Could every line of the data be printed exactly as it reads?

Source data:
start
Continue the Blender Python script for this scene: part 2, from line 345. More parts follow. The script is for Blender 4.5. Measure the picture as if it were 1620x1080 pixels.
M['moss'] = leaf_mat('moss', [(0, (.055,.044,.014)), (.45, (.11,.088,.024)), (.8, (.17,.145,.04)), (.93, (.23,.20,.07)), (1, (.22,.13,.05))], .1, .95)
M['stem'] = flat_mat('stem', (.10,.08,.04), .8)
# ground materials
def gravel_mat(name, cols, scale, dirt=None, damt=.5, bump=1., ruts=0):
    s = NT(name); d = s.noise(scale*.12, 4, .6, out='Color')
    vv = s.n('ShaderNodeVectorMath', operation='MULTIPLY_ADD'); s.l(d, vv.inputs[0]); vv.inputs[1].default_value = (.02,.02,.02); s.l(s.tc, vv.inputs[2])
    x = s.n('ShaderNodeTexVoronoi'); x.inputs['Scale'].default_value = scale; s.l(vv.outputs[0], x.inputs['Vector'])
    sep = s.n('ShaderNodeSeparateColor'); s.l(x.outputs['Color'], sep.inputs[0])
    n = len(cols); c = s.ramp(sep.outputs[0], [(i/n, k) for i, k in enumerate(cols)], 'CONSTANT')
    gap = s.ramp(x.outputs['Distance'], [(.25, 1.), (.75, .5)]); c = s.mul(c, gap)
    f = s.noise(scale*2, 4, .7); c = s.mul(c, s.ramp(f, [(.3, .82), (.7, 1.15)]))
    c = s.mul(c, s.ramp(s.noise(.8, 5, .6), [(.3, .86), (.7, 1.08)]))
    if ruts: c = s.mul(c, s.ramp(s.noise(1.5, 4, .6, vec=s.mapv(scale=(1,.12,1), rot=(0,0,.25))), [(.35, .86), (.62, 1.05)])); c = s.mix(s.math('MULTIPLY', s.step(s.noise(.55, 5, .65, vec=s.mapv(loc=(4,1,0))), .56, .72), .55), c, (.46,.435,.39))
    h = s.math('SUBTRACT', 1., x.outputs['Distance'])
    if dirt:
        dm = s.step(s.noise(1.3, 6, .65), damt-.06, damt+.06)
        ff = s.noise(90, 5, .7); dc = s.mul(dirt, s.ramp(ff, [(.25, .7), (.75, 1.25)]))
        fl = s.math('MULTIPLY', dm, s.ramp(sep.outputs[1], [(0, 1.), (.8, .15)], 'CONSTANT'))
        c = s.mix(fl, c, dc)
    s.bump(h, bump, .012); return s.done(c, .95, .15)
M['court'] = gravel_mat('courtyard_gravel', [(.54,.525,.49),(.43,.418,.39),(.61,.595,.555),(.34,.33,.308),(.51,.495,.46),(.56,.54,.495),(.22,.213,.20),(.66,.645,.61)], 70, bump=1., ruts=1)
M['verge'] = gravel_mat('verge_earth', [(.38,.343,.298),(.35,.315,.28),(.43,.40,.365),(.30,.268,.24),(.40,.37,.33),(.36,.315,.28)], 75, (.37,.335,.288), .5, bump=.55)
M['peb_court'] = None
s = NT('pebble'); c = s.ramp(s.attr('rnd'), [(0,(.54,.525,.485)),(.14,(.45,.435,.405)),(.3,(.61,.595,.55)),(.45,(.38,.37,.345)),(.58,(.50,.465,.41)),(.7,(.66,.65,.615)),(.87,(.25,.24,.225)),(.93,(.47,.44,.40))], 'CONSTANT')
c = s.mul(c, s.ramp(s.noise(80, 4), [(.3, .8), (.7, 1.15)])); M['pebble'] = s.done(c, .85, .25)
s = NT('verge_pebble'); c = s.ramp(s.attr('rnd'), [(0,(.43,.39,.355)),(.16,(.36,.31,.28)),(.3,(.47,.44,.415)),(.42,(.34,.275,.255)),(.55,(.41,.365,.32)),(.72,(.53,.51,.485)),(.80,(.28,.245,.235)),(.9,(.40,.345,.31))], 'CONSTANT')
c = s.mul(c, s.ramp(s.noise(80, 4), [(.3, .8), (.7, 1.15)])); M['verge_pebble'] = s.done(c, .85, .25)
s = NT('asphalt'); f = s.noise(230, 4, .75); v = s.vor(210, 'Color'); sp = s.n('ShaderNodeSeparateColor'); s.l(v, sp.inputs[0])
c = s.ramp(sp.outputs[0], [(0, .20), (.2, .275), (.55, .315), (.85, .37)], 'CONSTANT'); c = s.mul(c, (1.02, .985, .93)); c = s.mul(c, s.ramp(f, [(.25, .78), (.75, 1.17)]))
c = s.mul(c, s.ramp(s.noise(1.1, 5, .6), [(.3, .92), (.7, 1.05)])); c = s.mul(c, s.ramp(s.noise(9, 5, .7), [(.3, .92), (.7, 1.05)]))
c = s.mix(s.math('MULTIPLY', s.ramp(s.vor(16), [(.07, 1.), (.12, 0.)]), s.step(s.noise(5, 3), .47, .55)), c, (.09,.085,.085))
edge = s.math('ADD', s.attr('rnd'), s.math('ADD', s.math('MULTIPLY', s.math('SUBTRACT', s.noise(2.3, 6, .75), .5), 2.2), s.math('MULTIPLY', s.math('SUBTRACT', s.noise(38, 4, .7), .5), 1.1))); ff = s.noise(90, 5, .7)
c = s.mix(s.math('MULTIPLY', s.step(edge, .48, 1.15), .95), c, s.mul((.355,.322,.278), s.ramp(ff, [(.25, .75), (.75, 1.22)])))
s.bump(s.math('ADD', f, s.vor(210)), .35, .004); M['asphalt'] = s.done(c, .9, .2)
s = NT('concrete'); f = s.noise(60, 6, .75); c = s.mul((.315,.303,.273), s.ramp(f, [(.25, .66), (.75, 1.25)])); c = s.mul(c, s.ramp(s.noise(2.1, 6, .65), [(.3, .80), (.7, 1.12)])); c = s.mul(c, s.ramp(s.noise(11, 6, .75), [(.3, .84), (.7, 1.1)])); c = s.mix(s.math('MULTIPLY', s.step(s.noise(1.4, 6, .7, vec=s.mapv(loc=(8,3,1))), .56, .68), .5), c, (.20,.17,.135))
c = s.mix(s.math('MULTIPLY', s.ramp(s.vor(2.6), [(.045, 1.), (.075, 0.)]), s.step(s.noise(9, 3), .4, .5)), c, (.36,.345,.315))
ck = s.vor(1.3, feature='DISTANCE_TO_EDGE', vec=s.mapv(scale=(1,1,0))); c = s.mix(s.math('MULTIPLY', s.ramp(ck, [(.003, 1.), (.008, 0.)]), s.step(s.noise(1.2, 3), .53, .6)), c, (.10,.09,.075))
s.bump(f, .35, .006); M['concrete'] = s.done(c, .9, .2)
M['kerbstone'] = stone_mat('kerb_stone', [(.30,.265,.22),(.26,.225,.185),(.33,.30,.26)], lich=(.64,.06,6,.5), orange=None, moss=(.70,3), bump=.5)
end
Correct output:
Continue the Blender Python script for this scene: part 2, from line 345. More parts follow. The script is for Blender 4.5. Measure the picture as if it were 1620x1080 pixels.
M['moss'] = leaf_mat('moss', [(0, (.055,.044,.014)), (.45, (.11,.088,.024)), (.8, (.17,.145,.04)), (.93, (.23,.20,.07)), (1, (.22,.13,.05))], .1, .95)
M['stem'] = flat_mat('stem', (.10,.08,.04), .8)
# ground materials
def gravel_mat(name, cols, scale, dirt=None, damt=.5, bump=1., ruts=0):
    s = NT(name); d = s.noise(scale*.12, 4, .6, out='Color')
    vv = s.n('ShaderNodeVectorMath', operation='MULTIPLY_ADD'); s.l(d, vv.inputs[0]); vv.inputs[1].default_value = (.02,.02,.02); s.l(s.tc, vv.inputs[2])
    x = s.n('ShaderNodeTexVoronoi'); x.inputs['Scale'].default_value = scale; s.l(vv.outputs[0], x.inputs['Vector'])
    sep = s.n('ShaderNodeSeparateColor'); s.l(x.outputs['Color'], sep.inputs[0])
    n = len(cols); c = s.ramp(sep.outputs[0], [(i/n, k) for i, k in enumerate(cols)], 'CONSTANT')
    gap = s.ramp(x.outputs['Distance'], [(.25, 1.), (.75, .5)]); c = s.mul(c, gap)
    f = s.noise(scale*2, 4, .7); c = s.mul(c, s.ramp(f, [(.3, .82), (.7, 1.15)]))
    c = s.mul(c, s.ramp(s.noise(.8, 5, .6), [(.3, .86), (.7, 1.08)]))
    if ruts: c = s.mul(c, s.ramp(s.noise(1.5, 4, .6, vec=s.mapv(scale=(1,.12,1), rot=(0,0,.25))), [(.35, .86), (.62, 1.05)])); c = s.mix(s.math('MULTIPLY', s.step(s.noise(.55, 5, .65, vec=s.mapv(loc=(4,1,0))), .56, .72), .55), c, (.46,.435,.39))
    h = s.math('SUBTRACT', 1., x.outputs['Distance'])
    if dirt:
        dm = s.step(s.noise(1.3, 6, .65), damt-.06, damt+.06)
        ff = s.noise(90, 5, .7); dc = s.mul(dirt, s.ramp(ff, [(.25, .7), (.75, 1.25)]))
        fl = s.math('MULTIPLY', dm, s.ramp(sep.outputs[1], [(0, 1.), (.8, .15)], 'CONSTANT'))
        c = s.mix(fl, c, dc)
    s.bump(h, bump, .012); return s.done(c, .95, .15)
M['court'] = gravel_mat('courtyard_gravel', [(.54,.525,.49),(.43,.418,.39),(.61,.595,.555),(.34,.33,.308),(.51,.495,.46),(.56,.54,.495),(.22,.213,.20),(.66,.645,.61)], 70, bump=1., ruts=1)
M['verge'] = gravel_mat('verge_earth', [(.38,.343,.298),(.35,.315,.28),(.43,.40,.365),(.30,.268,.24),(.40,.37,.33),(.36,.315,.28)], 75, (.37,.335,.288), .5, bump=.55)
M['peb_court'] = None
s = NT('pebble'); c = s.ramp(s.attr('rnd'), [(0,(.54,.525,.485)),(.14,(.45,.435,.405)),(.3,(.61,.595,.55)),(.45,(.38,.37,.345)),(.58,(.50,.465,.41)),(.7,(.66,.65,.615)),(.87,(.25,.24,.225)),(.93,(.47,.44,.40))], 'CONSTANT')
c = s.mul(c, s.ramp(s.noise(80, 4), [(.3, .8), (.7, 1.15)])); M['pebble'] = s.done(c, .85, .25)
s = NT('verge_pebble'); c = s.ramp(s.attr('rnd'), [(0,(.43,.39,.355)),(.16,(.36,.31,.28)),(.3,(.47,.44,.415)),(.42,(.34,.275,.255)),(.55,(.41,.365,.32)),(.72,(.53,.51,.485)),(.80,(.28,.245,.235)),(.9,(.40,.345,.31))], 'CONSTANT')
c = s.mul(c, s.ramp(s.noise(80, 4), [(.3, .8), (.7, 1.15)])); M['verge_pebble'] = s.done(c, .85, .25)
s = NT('asphalt'); f = s.noise(230, 4, .75); v = s.vor(210, 'Color'); sp = s.n('ShaderNodeSeparateColor'); s.l(v, sp.inputs[0])
c = s.ramp(sp.outputs[0], [(0, .20), (.2, .275), (.55, .315), (.85, .37)], 'CONSTANT'); c = s.mul(c, (1.02, .985, .93)); c = s.mul(c, s.ramp(f, [(.25, .78), (.75, 1.17)]))
c = s.mul(c, s.ramp(s.noise(1.1, 5, .6), [(.3, .92), (.7, 1.05)])); c = s.mul(c, s.ramp(s.noise(9, 5, .7), [(.3, .92), (.7, 1.05)]))
c = s.mix(s.math('MULTIPLY', s.ramp(s.vor(16), [(.07, 1.), (.12, 0.)]), s.step(s.noise(5, 3), .47, .55)), c, (.09,.085,.085))
edge = s.math('ADD', s.attr('rnd'), s.math('ADD', s.math('MULTIPLY', s.math('SUBTRACT', s.noise(2.3, 6, .75), .5), 2.2), s.math('MULTIPLY', s.math('SUBTRACT', s.noise(38, 4, .7), .5), 1.1))); ff = s.noise(90, 5, .7)
c = s.mix(s.math('MULTIPLY', s.step(edge, .48, 1.15), .95), c, s.mul((.355,.322,.278), s.ramp(ff, [(.25, .75), (.75, 1.22)])))
s.bump(s.math('ADD', f, s.vor(210)), .35, .004); M['asphalt'] = s.done(c, .9, .2)
s = NT('concrete'); f = s.noise(60, 6, .75); c = s.mul((.315,.303,.273), s.ramp(f, [(.25, .66), (.75, 1.25)])); c = s.mul(c, s.ramp(s.noise(2.1, 6, .65), [(.3, .80), (.7, 1.12)])); c = s.mul(c, s.ramp(s.noise(11, 6, .75), [(.3, .84), (.7, 1.1)])); c = s.mix(s.math('MULTIPLY', s.step(s.noise(1.4, 6, .7, vec=s.mapv(loc=(8,3,1))), .56, .68), .5), c, (.20,.17,.135))
c = s.mix(s.math('MULTIPLY', s.ramp(s.vor(2.6), [(.045, 1.), (.075, 0.)]), s.step(s.noise(9, 3), .4, .5)), c, (.36,.345,.315))
ck = s.vor(1.3, feature='DISTANCE_TO_EDGE', vec=s.mapv(scale=(1,1,0))); c = s.mix(s.math('MULTIPLY', s.ramp(ck, [(.003, 1.), (.008, 0.)]), s.step(s.noise(1.2, 3), .53, .6)), c, (.10,.09,.075))
s.bump(f, .35, .006); M['concrete'] = s.done(c, .9, .2)
M['kerbstone'] = stone_mat('kerb_stone', [(.30,.265,.22),(.26,.225,.185),(.33,.30,.26)], lich=(.64,.06,6,.5), orange=None, moss=(.70,3), bump=.5)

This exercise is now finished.